Le choix de sa naissance est comme une adhésion à un parti, à une idée personnelle de la création d’un vin dont on défend des principes.
C’est l’accouchement à la maison, plutôt qu’en clinique…
Le vin nature provoque ainsi une réflexion chez le consommateur qui se retrouve dans la position d’un éventuel partisan à séduire.
Cependant, au-delà de l’engagement scolastique, le vin doit être bon, avant tout.
Et là, c’est une question de goût, de goût personnel, déterminé par la culture, avant l’instruction et la réflexion.

Malheureusement, nous vivons une époque de clivage; où les doctrines alimentaires déroutent les non initiés; où la cause environnementaliste s’immisce dans la notion de goût comme un procureur, rarement comme un médiateur; où le jugement facile précède la réflexion, bref, où les casquettes doivent être de couleur rouge ou de couleur bleu.
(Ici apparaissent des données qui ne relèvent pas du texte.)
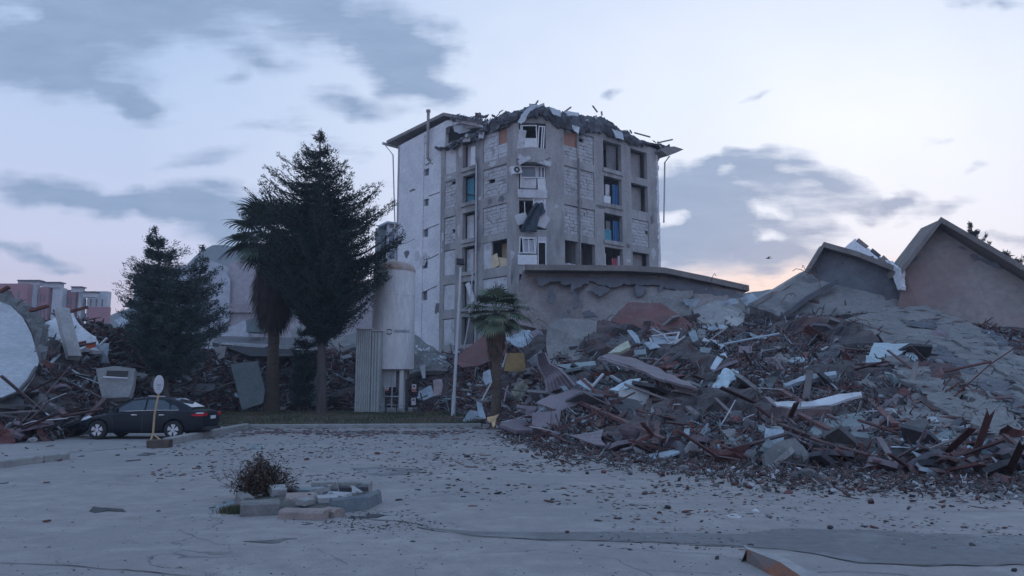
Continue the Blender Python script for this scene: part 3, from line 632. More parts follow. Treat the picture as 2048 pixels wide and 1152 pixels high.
# air conditioner hanging off the corner
s, z = FC.hit(1031, 343); 
ac = MB(); rt = Matrix.Rotation(.35, 3, 'Z') @ FC.rot; c = FC.w(s, z, .35); ac.box(c, (.85, .32, .6), Matrix.Rotation(.25, 3, FC.n) @ rt, jit=.01); aco = fin(ac, 'air_conditioner', pvc, bld)
mb = MB(); q = (rt @ Vector((0, -1, 0))); mb.tube([c + q * .162, c + q * .19], .24, 20); fin(mb, 'fan_grille', darkm, aco); mb = MB(); mb.tube([c + q * .19, c + q * .2], .08, 12); fin(mb, 'fan_hub', pvc, aco)
# third window: wreck with a dark blanket
z1, z0 = FC.hit(1060, 396)[1], FC.hit(1060, 456)[1]; hh = z1 - z0
wframe(FC, a + W_ * .5, b - .05, z0 + .3, z1, -.03, 'door_frame', ang=-.05, mull=(.9,), trans=.75)
for (u, w, fw, fh, an) in ((.1, .3, .9, .85, .35), (.88, .22, .8, 1.0, -.5), (.95, .5, .3, .9, .1), (.72, .85, .8, .35, .15)):
    mb = MB(); mb.box(FC.w(a + W_ * u, z0 + hh * w, .05), (fw, .07, fh), Matrix.Rotation(an, 3, FC.n) @ FC.rot, jit=.1); fin(mb, 'broken_panel', plaster, bld)
mb = MB(); mb.tube([FC.w(a + .45, z0 + .6, 0), FC.w(a + .42, z1 - .3, 0)], .035); fin(mb, 'hanging_bar', pvc, bld)
cl = mat('dark_blanket', (.05, .07, .09), (.035, .05, .065), 4, bump=.7, bscale=6)
nu, nv = 10, 16; vs = []
for j in range(nv):
    t = j / (nv - 1); 
    for i in range(nu):
        u = i / (nu - 1); px = 1061 + (u - .5) * (14 + 20 * t) + 14 * (1 - t) ** 1.5 * 1.2 - 5 * t; py = 408 + 58 * t
        s, z = FC.hit(px, py); vs.append(FC.w(s, z, .25 + .2 * math.sin(u * 9 + t * 3) + .25 * t))
mb = MB().add(vs, [(j * nu + i, j * nu + i + 1, (j + 1) * nu + i + 1, (j + 1) * nu + i) for j in range(nv - 1) for i in range(nu - 1)])
o = fin(mb, 'hanging_blanket', cl, bld, True); md = o.modifiers.new('t', 'SOLIDIFY'); md.thickness = .05
mb = MB(); mb.box(FC.w(a + W_ * .78, z0 + hh * .55, .12), (.9, .3, .6), Matrix.Rotation(.5, 3, FC.n) @ FC.rot, jit=.2); o = fin(mb, 'hanging_blanket', cl, bld)
# fourth window: tilted white frame with net curtain
z1, z0 = FC.hit(1060, 473)[1], FC.hit(1060, 531)[1]; hh = z1 - z0
mb = MB(); FC.box(mb, a - .1, a + W_ * .66, z0 + .05, z0 + hh * .36, -.05, .06, jit=.015); fin(mb, 'parapet_panel', pvc, bld)
wframe(FC, a, a + W_ * .64, z0 + hh * .40, z1 - .05, .02, ang=-.03, mull=())
wframe(FC, a + .25, a + W_ * .58, z0 + hh * .42, z1 - .12, .10, 'window_sash', ang=.06, mull=(.5,))
mb = MB()
for i in range(8): q = a + .36 + i * .12; FC.box(mb, q, q + .11, z0 + hh * .44, z1 - .25, -.02 - .03 * (i % 2), .0 - .03 * (i % 2))
fin(mb, 'net_curtain', curt, bld)
wframe(FC, a + W_ * .68, b, z0 - .05, z1 - .4, -.02, 'door_frame', mull=(), th=.07); wframe(FC, a + W_ * .68, b, z1 - .4, z1 - .02, -.02, mull=(), th=.06, glass=curt)
# white wing behind: end wall, strip of small windows, pitched eave
wing_t = 0.35
W0 = FA.w(-.02, 0, -.45); dirw = -FA.e
def wing_hit(px, py):
    d = ray(px, py); c = Vector((0, 0, CH)); k = (W0 - c).dot(FA.n) / d.dot(FA.n); p = c + d * k; return (p - W0).dot(dirw), p.z
FW = Face(Vector((W0.x, W0.y, 0)) + dirw * wing_hit(795, 350)[0], Vector((W0.x, W0.y, 0)))
fw = FW.hit
wl = FW.L
top = [fw(793, 290), fw(893, 231), fw(925, 236)]
col = [(fw(846, 420)[0], fw(857, 420)[0], [1] * 5)]
wz = [(338, 352), (398, 412), (458, 474), (521, 537), (582, 600)]
rowsW = [(fw(850, a)[1], fw(850, b)[1]) for a, b in wz]
mb = MB(); ztw = fw(795, 293)[1]; s0, s1, _ = col[0]
FW.box(mb, 0, s0, 0, ztw, -.35, 0); FW.box(mb, s1, wl, 0, ztw, -.35, 0); z = 0
for t, bt in sorted(rowsW, key=lambda r: r[1]): FW.box(mb, s0, s1, z, bt, -.35, -.06); z = t
FW.box(mb, s0, s1, z, ztw, -.35, -.06)
pk_ = fw(893, 233); far = fw(960, 245)
gable = [FW.w(0, ztw, -.35), FW.w(wl, ztw, -.35), FW.w(far[0], ztw, -.35), FW.w(far[0], far[1] - .35, -.35), FW.w(pk_[0], pk_[1] - .35, -.35)]
mb.prism(gable, FW.n * .35)
wing = fin(mb, 'white_wall', white_wall, bld)
for t, bt in rowsW[:]:
    mb = MB(); FW.box(mb, s0 + .05, s1 - .05, bt + .03, t - .03, -.3, -.25); fin(mb, 'small_window', glassm, bld)
s, z = fw(897, 260); mb = MB(); FW.box(mb, s - .22, s + .22, z - .3, z + .3, -.1, .02); fin(mb, 'vent_opening', darkm, bld)
s, z = fw(851, 281); mb = MB(); FW.box(mb, s - .15, s + .15, z - .25, z + .25, -.1, .015); fin(mb, 'vent_cover', plaster, bld)
sidew = MB(); a_ = FW.w(0, 0, 0); bk = -FW.n * 12; sidew.prism([a_, a_ + bk, a_ + bk + Vector((0, 0, ztw)), a_ + Vector((0, 0, ztw))], FW.e * .3); sidew.prism([a_ + bk, a_ + bk + FW.e * (wl + 6), a_ + bk + FW.e * (wl + 6) + Vector((0, 0, ztw)), a_ + bk + Vector((0, 0, ztw))], -FW.n * .3)
fin(sidew, 'side_wall', white_wall, bld)
# cracked render seams across the wing
cm_ = mat('crack_dark', (.10, .10, .11))  # dark grey of the cracks in the render
for (pts) in ([(858, 392), (870, 388), (880, 384)], [(853, 458), (866, 453), (878, 448)], [(848, 520), (862, 516), (877, 508)], [(846, 585), (860, 578), (874, 572)], [(851, 330), (860, 325), (866, 328)], [(858, 512), (858, 518)]):
    mb = MB(); mb.tube([FW.w(*fw(*p), .005) for p in pts], .035, 5); fin(mb, 'render_crack', cm_, bld)
eavem = mat('eave_board', (.24, .22, .21), (.16, .15, .15), 2, bump=.3)
e0, e1, e2 = fw(779, 283), fw(893, 227), fw(962, 240)
mb = MB()
for p, q in ((e0, e1), (e1, e2)):
    mb.prism([FW.w(p[0], p[1], -6), FW.w(q[0], q[1], -6), FW.w(q[0], q[1] - .28, -6), FW.w(p[0], p[1] - .28, -6)], FW.n * 6.35)
fin(mb, 'roof', eavem, bld)
mb = MB(); mb.tube([FW.w(e0[0], e0[1] - .35, -6), FW.w(e0[0], e0[1] - .35, .75)], .14, 8); mb.tube([FW.w(e0[0] + .05, e0[1] - .4, .6), FW.w(e0[0] + .75, e0[1] - 1.5, .1), FW.w(.06, 14, .08), FW.w(.06, 1, .08)], .06, 8); fin(mb, 'gutter', steel_w, bld)
s, z = fw(863, 222); s2, z2 = fw(864, 318); mb = MB(); mb.lathe(FW.w(s, z2, .35), [(.13, 0), (.13, z - z2 - .25), (.2, z - z2 - .2), (.2, z - z2)], 14); mb.tube([FW.w(s, z2 + .05, .35), FW.w(s - .02, z2 - .12, .1)], .12, 10); fin(mb, 'flue_pipe', mat('flue_metal', (.30, .28, .27), (.22, .20, .2), 2, .6), bld)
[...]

C’est tout. Pas d’autres couleurs.

L’homme fait du vin depuis 5000 ans.
Avez-vous remarqué que toutes les couleurs de peau dans le monde sont les mêmes que toutes les couleurs du vin ?
Revendiquer une couleur, c’est être raciste.
Le racisme aurait-il gagné, aussi, la façon de consommer le vin ?
À lire et à entendre certains propos, je le crains.